_Extracted information_
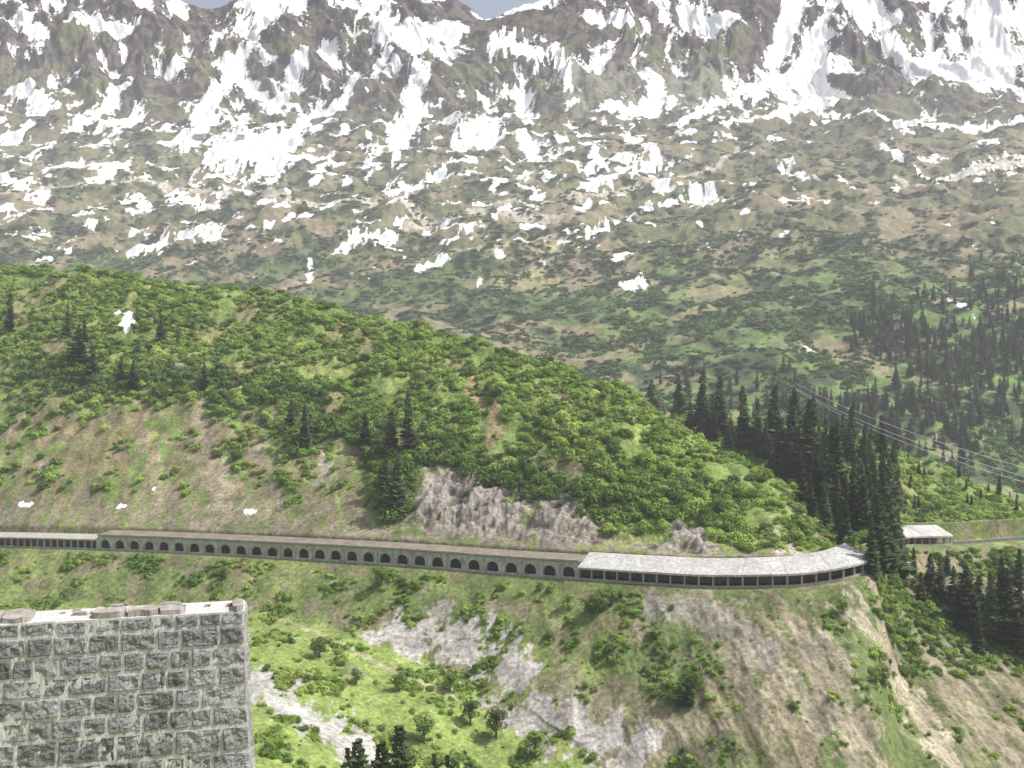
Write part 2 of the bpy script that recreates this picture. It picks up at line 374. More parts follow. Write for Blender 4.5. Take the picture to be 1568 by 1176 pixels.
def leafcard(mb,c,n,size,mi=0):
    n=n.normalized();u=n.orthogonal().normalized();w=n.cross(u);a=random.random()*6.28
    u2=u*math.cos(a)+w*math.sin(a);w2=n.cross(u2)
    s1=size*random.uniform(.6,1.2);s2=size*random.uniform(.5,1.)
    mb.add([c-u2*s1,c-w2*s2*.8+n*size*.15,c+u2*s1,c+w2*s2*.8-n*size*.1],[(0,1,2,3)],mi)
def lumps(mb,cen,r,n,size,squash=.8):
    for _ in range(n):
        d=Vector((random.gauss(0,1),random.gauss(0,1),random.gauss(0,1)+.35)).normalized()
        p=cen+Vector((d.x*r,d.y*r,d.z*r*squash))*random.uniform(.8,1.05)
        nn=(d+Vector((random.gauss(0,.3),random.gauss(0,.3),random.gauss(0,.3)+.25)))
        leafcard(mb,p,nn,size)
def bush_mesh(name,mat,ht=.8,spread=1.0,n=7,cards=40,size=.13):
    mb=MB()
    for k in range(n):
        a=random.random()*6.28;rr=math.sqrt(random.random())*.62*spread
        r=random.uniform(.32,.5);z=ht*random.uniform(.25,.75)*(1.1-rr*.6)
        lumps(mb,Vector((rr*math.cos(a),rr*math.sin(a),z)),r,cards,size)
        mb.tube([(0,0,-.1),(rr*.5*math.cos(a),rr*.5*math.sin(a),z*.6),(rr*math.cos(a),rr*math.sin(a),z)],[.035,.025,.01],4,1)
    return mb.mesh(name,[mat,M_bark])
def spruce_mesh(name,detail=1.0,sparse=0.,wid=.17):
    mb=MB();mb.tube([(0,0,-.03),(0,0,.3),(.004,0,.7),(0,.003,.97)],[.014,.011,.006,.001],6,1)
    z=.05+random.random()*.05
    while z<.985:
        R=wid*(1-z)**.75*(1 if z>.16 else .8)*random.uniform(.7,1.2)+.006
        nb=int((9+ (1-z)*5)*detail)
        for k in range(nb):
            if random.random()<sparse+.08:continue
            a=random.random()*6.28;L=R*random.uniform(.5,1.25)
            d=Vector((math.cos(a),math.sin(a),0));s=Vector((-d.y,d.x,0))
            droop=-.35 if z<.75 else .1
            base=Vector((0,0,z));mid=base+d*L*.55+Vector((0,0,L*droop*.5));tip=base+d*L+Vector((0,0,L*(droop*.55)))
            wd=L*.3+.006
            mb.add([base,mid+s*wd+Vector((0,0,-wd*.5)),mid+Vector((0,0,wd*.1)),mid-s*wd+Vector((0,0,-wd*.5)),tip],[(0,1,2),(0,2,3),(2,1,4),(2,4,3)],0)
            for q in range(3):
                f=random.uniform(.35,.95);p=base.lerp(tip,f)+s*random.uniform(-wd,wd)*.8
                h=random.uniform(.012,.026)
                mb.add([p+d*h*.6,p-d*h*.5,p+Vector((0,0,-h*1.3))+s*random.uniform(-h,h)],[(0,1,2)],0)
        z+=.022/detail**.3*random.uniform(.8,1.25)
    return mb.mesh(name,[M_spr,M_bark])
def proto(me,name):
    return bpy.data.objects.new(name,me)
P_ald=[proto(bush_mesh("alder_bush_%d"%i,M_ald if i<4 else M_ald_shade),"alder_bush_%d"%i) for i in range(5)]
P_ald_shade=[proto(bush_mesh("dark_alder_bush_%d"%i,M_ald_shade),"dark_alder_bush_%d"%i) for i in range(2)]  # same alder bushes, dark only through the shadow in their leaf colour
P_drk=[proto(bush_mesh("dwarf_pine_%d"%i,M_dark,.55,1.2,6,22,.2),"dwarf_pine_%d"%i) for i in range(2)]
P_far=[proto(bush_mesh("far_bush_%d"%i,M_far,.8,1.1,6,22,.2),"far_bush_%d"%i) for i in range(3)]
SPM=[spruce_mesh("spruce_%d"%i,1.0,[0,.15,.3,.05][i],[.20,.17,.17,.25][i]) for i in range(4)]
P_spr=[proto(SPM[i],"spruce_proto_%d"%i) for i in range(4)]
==
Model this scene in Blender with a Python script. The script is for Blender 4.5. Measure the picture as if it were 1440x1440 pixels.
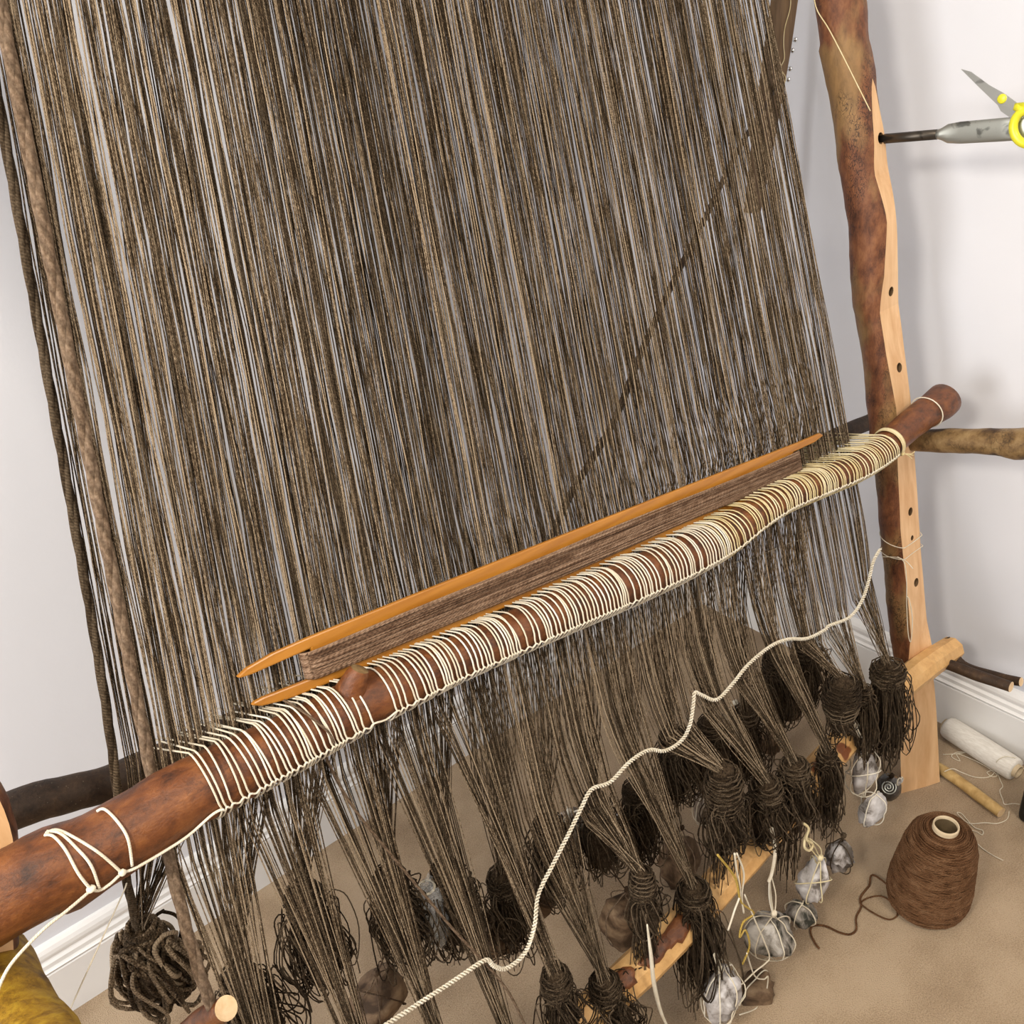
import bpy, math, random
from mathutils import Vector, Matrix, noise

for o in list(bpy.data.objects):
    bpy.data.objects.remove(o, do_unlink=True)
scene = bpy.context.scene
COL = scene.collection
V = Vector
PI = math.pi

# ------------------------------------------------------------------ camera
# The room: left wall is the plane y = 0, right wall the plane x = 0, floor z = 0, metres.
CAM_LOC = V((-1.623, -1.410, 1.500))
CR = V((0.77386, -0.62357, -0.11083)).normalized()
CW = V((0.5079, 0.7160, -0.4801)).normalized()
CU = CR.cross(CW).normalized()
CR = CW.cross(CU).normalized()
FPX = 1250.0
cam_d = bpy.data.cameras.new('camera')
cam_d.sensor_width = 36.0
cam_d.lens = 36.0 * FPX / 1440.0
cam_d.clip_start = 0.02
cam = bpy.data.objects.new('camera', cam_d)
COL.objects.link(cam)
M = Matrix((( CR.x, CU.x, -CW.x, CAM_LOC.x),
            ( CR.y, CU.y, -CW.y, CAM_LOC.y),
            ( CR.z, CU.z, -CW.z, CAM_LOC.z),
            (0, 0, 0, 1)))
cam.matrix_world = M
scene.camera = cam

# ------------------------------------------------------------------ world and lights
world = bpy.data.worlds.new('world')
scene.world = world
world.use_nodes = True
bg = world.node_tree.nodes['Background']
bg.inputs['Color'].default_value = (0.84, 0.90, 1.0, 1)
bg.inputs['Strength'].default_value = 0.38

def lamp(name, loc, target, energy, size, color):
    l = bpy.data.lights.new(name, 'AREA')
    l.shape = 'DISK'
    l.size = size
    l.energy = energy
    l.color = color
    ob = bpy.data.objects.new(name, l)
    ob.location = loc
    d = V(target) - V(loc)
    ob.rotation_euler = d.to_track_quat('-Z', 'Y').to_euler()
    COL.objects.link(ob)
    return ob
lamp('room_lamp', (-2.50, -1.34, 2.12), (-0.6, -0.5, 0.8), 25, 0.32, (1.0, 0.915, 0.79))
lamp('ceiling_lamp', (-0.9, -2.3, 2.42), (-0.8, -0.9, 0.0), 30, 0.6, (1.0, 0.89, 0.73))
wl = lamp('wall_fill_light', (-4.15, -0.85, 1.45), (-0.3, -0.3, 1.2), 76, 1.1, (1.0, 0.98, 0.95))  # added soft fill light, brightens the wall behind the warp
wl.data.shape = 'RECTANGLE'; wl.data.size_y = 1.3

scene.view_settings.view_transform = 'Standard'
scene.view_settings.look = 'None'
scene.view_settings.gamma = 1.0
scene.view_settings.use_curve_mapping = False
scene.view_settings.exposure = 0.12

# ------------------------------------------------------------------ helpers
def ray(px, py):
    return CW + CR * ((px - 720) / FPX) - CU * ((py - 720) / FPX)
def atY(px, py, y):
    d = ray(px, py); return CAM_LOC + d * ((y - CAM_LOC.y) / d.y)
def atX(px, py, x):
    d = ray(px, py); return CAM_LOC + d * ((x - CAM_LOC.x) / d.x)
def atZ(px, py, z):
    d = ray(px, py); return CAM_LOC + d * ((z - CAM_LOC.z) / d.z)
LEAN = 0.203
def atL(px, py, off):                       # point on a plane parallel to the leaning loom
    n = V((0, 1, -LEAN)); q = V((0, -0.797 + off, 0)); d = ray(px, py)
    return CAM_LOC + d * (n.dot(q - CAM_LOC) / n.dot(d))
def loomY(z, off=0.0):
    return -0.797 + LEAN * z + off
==
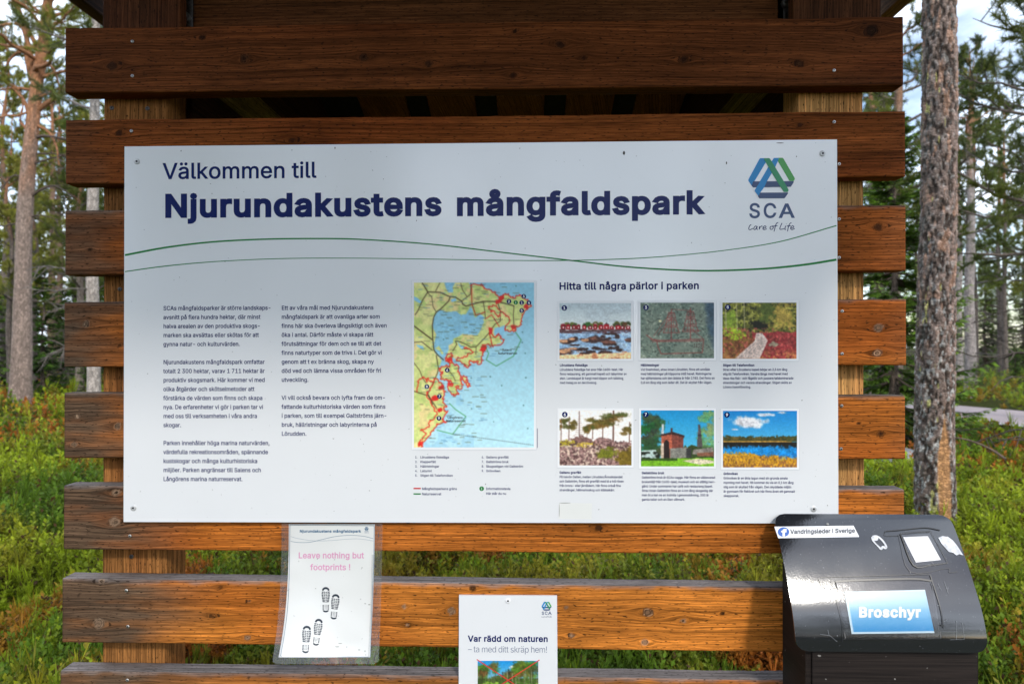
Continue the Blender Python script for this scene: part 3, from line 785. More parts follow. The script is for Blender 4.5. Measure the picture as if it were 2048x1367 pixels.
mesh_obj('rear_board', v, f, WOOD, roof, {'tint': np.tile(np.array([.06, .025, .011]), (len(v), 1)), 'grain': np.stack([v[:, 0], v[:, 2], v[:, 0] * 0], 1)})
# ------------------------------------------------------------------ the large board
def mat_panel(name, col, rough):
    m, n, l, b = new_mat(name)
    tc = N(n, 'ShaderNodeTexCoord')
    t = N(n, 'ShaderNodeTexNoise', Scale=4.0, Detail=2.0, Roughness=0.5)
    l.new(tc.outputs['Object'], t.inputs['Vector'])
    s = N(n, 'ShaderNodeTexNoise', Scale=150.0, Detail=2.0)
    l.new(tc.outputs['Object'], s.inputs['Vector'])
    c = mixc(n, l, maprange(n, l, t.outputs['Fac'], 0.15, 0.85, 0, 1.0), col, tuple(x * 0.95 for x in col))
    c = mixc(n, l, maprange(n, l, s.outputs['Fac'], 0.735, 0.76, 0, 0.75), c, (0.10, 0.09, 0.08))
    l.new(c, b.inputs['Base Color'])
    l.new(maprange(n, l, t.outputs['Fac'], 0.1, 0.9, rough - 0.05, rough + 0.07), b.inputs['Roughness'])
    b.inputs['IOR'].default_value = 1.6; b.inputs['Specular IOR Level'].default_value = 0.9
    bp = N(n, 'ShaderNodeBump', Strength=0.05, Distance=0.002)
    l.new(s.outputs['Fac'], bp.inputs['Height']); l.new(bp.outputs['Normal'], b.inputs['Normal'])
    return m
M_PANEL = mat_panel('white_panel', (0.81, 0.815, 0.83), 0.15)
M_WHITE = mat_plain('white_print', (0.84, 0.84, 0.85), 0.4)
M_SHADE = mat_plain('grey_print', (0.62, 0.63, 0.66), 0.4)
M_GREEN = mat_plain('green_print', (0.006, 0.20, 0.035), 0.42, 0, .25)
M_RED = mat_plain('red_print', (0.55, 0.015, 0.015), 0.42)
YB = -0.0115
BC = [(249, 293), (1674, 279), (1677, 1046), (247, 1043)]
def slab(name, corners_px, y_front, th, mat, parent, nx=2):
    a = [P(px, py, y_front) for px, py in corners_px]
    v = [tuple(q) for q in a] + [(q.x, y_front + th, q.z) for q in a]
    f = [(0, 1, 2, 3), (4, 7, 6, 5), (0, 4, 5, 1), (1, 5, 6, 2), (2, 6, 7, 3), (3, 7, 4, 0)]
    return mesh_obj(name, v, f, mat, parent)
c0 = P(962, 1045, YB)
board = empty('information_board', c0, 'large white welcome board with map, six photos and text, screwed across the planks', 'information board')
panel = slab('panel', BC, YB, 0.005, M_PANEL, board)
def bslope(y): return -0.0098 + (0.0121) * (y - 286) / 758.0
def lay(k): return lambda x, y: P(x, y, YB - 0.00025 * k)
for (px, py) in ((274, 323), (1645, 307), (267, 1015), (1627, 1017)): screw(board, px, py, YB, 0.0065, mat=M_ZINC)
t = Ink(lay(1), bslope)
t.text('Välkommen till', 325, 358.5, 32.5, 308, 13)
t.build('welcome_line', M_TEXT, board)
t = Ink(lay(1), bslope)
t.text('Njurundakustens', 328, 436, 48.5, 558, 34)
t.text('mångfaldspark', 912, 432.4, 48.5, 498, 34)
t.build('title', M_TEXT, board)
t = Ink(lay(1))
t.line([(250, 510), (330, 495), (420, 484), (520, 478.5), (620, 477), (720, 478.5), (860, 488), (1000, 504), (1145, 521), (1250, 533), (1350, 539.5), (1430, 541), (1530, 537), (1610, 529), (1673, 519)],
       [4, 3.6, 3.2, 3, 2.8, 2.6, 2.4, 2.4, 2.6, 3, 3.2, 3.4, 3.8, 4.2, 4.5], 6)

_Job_
Your first line is the one with "Model this scene", and your last is the one with "scene.camera = cam". Copy those and every line between them exactly, without any pictures.

_Solution to this task_
Model this scene in Blender with a Python script. The script is for Blender 4.5. Measure the picture as if it were 1440x1440 pixels.
import bpy, math, random
from mathutils import Vector, Matrix, noise

for o in list(bpy.data.objects):
    bpy.data.objects.remove(o, do_unlink=True)
scene = bpy.context.scene
COL = scene.collection
V = Vector
PI = math.pi

# ------------------------------------------------------------------ camera
# The room: left wall is the plane y = 0, right wall the plane x = 0, floor z = 0, metres.
CAM_LOC = V((-1.623, -1.410, 1.500))
CR = V((0.77386, -0.62357, -0.11083)).normalized()
CW = V((0.5079, 0.7160, -0.4801)).normalized()
CU = CR.cross(CW).normalized()
CR = CW.cross(CU).normalized()
FPX = 1250.0
cam_d = bpy.data.cameras.new('camera')
cam_d.sensor_width = 36.0
cam_d.lens = 36.0 * FPX / 1440.0
cam_d.clip_start = 0.02
cam = bpy.data.objects.new('camera', cam_d)
COL.objects.link(cam)
M = Matrix((( CR.x, CU.x, -CW.x, CAM_LOC.x),
            ( CR.y, CU.y, -CW.y, CAM_LOC.y),
            ( CR.z, CU.z, -CW.z, CAM_LOC.z),
            (0, 0, 0, 1)))
cam.matrix_world = M
scene.camera = cam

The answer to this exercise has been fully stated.